Of all the epigrams, this is the one most likely to be authentic if any is. Hecuba and the Trojan women, of course, is a famous tale from the aftermath of the Trojan war; Euripides has a particularly brutal telling of it. Thus the tale is associated with the loss of a city, and a fit opening for the loss of Dion and the vision of the city lost with his death. But a contrast is made between the lead-up to each disaster, since Dion's disaster occurs in the aftermath of noble works. Perhaps more interesting is the linking of thymos and eros in the last line: 'who drove mad my thymos from eros, Dion'. Thymos is that part of the soul that rises to challenges, loves victory, and seeks out difficulties to overcome. It's difficult not to think of Phaedrus or Symposium in reading of eros in this context, as well as the calmer emphasis of the Platonic Letters on the fundamental importance of friendship and companionship for the accomplishing of great things.

Miscellaneous

There are several other epigrams, often addressing or mentioning people we recognize from elsewhere: Phaedrus, Agathon, Sappho, the sculptor Praxiteles, and Aristophanes. The most famous of these is that which speaks of Sappho, since it gives us a famous description of her as the Tenth Muse:

Some say there are nine Muses. How thoughtless! Look at Sappho of Lesbos; she makes a tenth.

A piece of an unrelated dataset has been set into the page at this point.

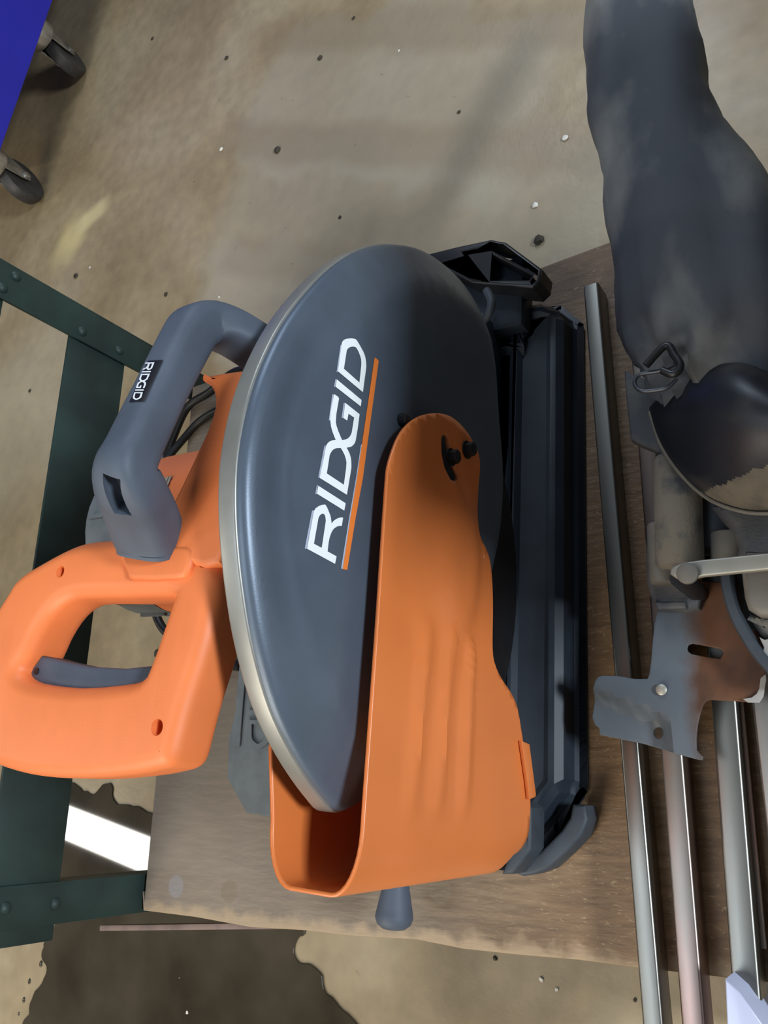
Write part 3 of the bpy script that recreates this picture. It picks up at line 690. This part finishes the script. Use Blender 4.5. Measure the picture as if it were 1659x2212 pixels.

There are also two epigrams attributed to Plato on the deportation of the Eretrians during the Persian Wars after the Siege of Eretria, two concerning women about whom we know nothing else (Archeanassa and Lais), and some more generic pieces.

*****
Quotations are from John M. Cooper's revision of J. M. Edmonds's translation, in Plato, Complete Works, Cooper & Hutchinson, eds., pp. 1742-1745.